Judge Caproni recently held in the context of a SEC enforcement action that communications with an outside compliance firm were not privileged.  The communications at issue contained advice from a compliance consulting firm which, though staffed by attorneys, provided advice pursuant to a consulting agreement that specifically disclaimed the attorney-client relationship.

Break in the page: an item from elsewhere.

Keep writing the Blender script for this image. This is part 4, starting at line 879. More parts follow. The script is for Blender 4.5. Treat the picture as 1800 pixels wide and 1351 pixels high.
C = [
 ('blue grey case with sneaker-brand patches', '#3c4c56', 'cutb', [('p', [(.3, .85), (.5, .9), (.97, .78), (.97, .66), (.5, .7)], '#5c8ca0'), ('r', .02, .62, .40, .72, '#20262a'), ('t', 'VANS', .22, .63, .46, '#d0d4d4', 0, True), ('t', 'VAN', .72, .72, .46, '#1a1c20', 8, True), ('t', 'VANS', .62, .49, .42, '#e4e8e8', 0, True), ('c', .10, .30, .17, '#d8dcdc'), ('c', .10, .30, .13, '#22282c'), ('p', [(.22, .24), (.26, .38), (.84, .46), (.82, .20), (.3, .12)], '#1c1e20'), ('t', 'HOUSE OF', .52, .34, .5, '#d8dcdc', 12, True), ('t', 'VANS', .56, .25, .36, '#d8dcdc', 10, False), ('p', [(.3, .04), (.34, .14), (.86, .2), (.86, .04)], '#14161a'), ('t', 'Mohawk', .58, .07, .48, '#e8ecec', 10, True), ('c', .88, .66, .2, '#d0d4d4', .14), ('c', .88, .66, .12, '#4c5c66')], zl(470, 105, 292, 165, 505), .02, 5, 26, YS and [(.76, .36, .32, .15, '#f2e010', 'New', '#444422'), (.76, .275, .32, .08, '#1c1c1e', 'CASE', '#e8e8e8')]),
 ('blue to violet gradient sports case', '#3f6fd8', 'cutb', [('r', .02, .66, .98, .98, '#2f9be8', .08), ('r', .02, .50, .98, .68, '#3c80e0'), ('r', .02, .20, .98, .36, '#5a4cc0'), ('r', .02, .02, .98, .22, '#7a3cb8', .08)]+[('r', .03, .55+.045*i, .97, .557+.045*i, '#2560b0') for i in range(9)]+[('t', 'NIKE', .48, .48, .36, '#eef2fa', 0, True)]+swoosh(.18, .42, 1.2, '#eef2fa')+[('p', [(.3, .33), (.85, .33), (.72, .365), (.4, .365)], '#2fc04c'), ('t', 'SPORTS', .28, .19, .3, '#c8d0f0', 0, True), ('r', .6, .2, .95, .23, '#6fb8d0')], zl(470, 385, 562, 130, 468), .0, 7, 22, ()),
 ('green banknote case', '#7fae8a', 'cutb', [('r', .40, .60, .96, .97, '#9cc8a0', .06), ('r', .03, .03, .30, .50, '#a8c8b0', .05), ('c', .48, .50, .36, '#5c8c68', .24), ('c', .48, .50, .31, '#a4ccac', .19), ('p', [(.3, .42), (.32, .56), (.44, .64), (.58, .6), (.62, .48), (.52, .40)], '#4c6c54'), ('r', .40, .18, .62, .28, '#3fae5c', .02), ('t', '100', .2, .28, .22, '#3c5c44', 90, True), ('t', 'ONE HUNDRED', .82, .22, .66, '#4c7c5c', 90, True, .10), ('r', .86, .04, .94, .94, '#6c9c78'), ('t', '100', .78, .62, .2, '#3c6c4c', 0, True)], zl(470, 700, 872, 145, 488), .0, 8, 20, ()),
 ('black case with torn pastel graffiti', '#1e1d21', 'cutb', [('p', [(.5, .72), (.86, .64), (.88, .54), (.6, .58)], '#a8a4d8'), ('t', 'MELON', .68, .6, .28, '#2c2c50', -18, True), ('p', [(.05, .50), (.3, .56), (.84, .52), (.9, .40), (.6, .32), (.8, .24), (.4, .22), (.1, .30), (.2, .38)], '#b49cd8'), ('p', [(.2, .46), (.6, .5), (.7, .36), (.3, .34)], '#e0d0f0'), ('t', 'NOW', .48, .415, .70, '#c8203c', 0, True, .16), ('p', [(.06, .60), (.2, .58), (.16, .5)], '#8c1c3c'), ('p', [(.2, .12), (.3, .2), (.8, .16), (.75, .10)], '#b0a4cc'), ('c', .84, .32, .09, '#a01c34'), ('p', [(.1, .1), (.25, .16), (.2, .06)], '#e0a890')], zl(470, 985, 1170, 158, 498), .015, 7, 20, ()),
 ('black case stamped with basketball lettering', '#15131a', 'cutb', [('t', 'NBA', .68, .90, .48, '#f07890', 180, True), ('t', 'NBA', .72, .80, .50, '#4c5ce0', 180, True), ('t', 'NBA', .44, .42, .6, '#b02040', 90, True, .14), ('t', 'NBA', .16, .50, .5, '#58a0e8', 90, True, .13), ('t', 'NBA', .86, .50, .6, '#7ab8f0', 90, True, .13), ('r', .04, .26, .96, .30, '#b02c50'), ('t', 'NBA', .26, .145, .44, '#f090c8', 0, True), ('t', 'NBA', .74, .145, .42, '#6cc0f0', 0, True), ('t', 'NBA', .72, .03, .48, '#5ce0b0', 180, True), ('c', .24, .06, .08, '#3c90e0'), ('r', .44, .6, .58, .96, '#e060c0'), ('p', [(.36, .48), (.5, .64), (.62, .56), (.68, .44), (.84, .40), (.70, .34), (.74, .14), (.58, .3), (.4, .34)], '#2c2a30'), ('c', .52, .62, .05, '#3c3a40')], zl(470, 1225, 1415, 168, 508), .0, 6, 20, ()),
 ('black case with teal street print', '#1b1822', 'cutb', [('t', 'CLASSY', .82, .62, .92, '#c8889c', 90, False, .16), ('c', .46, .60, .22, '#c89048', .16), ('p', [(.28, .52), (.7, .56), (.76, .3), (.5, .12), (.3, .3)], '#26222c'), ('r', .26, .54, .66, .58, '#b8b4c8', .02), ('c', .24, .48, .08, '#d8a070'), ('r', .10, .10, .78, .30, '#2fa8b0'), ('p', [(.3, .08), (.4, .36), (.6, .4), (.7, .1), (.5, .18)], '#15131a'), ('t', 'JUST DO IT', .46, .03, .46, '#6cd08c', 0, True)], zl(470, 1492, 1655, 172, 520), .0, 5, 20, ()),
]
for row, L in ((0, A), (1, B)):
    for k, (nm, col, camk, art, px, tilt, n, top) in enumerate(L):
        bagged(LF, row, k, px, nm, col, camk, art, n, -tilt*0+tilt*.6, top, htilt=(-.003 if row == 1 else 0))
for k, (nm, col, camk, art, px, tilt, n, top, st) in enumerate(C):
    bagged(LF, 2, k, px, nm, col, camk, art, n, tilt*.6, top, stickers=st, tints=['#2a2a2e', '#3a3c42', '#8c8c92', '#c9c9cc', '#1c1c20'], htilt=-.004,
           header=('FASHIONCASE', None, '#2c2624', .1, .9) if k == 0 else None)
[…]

Judge Caproni found that this disclaimer was fatal to the assertion of privilege over the compliance materials:

The Court concludes that the disclaimers and the absence of a representation agreement, although not dispositive, create a strong presumption that the communications are not protected by attorney-client privilege.  The existence of attorney-client privilege depends on the reasonableness of the putative client’s belief that he or she is seeking legal advice from an attorney.  The reasonableness of that belief must be informed, at least in part, by the putative lawyer’s expressed refusal to serve as the putative client’s attorney. An attorney engagement, like any other professional relationship, derives from mutual consent.  Accordingly, absent circumstances that suggest otherwise, the Court presumes that a communication between a person and a lawyer is not privileged when it follows an unequivocal disclaimer that the latter is not providing legal advice and is not acting in his or her capacity as an attorney.

Judge Caproni also held that tax opinions prepared by a law firm, but shared with an outside accounting firm, were not privileged.